I dropped my stuff off at the hotel and immediately set out for a computer / technology market I had visited the last time I was here, a few subway stops from the hotel in a section of town called Mong Kok. Not finding what I expected there, I explored a really fantastic outdoor market in Mong Kok that extended along a blocked-off street for a mile or more. Hundreds of stalls selling clothing and purses and electronic gadgetry, all of it so dense with people that it was difficult to walk. Nothing there I couldn't live without, and I walked South the couple miles along Nathan Road back to some dinner and bed. As the sun sets here the neon lighting comes on, giving the entire city a weird, artificial glow. Like New York, so much of the place doesn't really go to sleep, so this nighttime lighting is kind of a half-time reality for this place.

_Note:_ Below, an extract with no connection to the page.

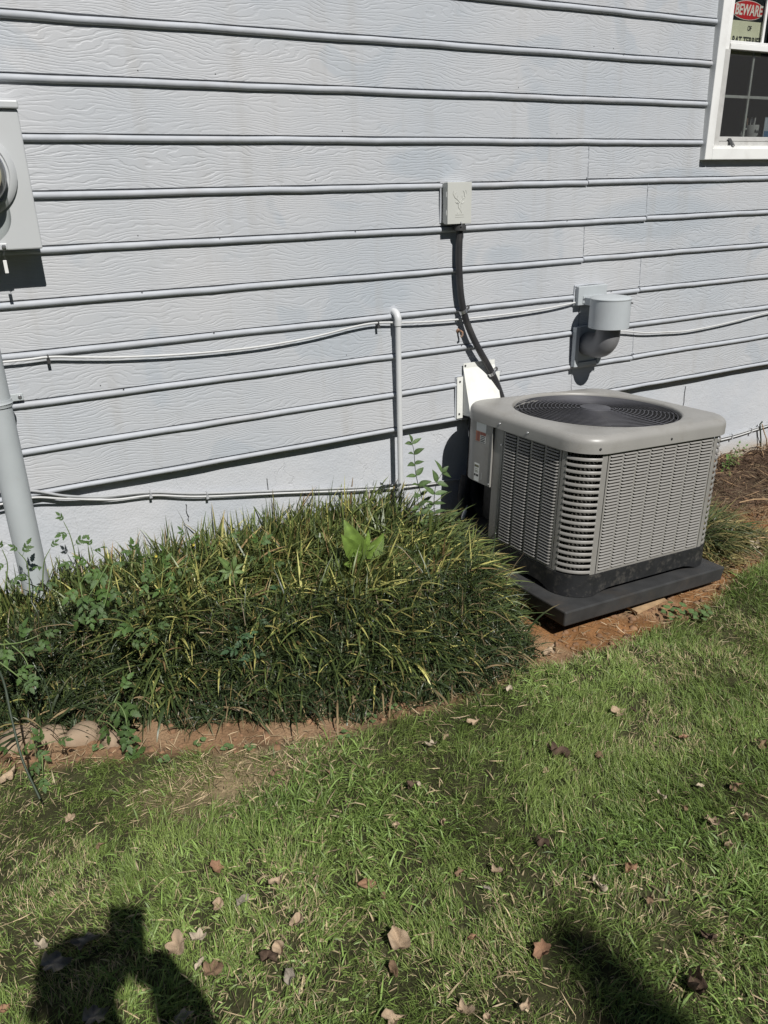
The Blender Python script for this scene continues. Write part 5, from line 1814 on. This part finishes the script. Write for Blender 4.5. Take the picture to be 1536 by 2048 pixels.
# ---- dead leaves
def dead_leaf(seed, kind, curl, col):
    """dry leaf: kind 'oval' or number of pointed lobes; folded along the midrib, then curled and crumpled"""
    rng = random.Random(seed)
    NT, NR = 26, 5
    ph = rng.uniform(0, 6)
    asp = rng.uniform(.45, .62) if kind == 0 else rng.uniform(.72, .95)
    lob = [rng.uniform(.75, 1.15) for _ in range(7)]
    out = []
    for j in range(NT):
        th = 2 * math.pi * j / NT
        if kind == 0:
            r = .5 * (1 - .10 * math.cos(2 * th)) * (1 + .05 * math.sin(5 * th + ph))
            if abs(math.sin(th)) < .25:
                r *= 1.12
        else:
            k = th / (2 * math.pi) * kind
            f = abs((k % 1.0) - .5) * 2
            r = (.33 + .20 * f ** 1.4) * lob[int(k + .5) % kind] * (1 + .05 * math.sin(11 * th + ph))
        out.append((r * math.cos(th), r * math.sin(th) * asp))
    fold = curl * rng.uniform(.7, 1.5)
    roll = curl * rng.uniform(.8, 2.2)
    dirn = rng.uniform(-.6, .6)
    vs, cols = [], []
    ca, sa = math.cos(dirn), math.sin(dirn)
    for i in range(NR + 1):
        f = i / NR
        for j in range(NT):
            x, y = out[j][0] * f, out[j][1] * f
            z = fold * .55 * abs(y) ** 1.15
            z += curl * .10 * math.sin(7 * x + 5 * y + ph) * f + curl * .06 * math.sin(13 * y - 6 * x + ph)
            u, w = ca * x + sa * y, -sa * x + ca * y
            a = u * roll * 1.5
            if abs(roll) > .05:
                R0 = 1 / (roll * 1.5)
                u2, z2 = (R0 - z) * math.sin(a), R0 - (R0 - z) * math.cos(a)
            else:
                u2, z2 = u, z
            vs.append((ca * u2 - sa * w, sa * u2 + ca * w, z2))
            vein = .78 if (j % 5 == 0 and f > .1) else 1.0
            cols.append(tuple(c * vein * (1 + .16 * math.sin(6 * x + 9 * y + ph)) * (1 - .12 * (f > .9)) for c in col))
    fs = []
    for i in range(NR):
        for j in range(NT):
            k = (j + 1) % NT
            fs.append((i * NT + j, (i + 1) * NT + j, (i + 1) * NT + k, i * NT + k))
    mb = MB().add(vs, fs)
    p = Vector(vs[NR * NT + NT // 2])
    tb = MB().tube([p * .9, p * 1.15 + Vector((0, .02, .02)), p * 1.45 + Vector((0, .06, .0))], [.012, .009, .008], 5)
    mb.add(tb.v, tb.f)
    cols += [tuple(c * .6 for c in col)] * len(tb.v)
    return colored(mb, "dead_leaf", cols, M_DEAD)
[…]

The next morning there was time for a good 90 minute walk before riding in a bus--I'm the sole occupant of a 40-passenger bus!--out to the airport and off to Dubai.


(Driving into Hong Kong.)

(One of a zillion amazing bridges.)

(A tiny part of Hong Kong's massive port facilities.)

(Construction everywhere. Infrastructure and more high-rises.)

(My fantastic hotel room view. Looking South from Kowloon to Hong Kong Island.)

(An inflatable flying pig!)

(Emerging from the subway at Mong Kok.)

(Street market at Mong Kok.)



(Sunset.)

(By the hotel, the tangled streets off Nathan Rd.)


(Hotel view at night.)


(The next morning, heading to the airport.)




(Concession to Westerners: note the pictogram for Disney Hong Kong. Mickey is Mickey in any language!)

3 comments:

VV said...

Wow. What a job!

wstachour said...

I know, right? How incredibly lucky I am.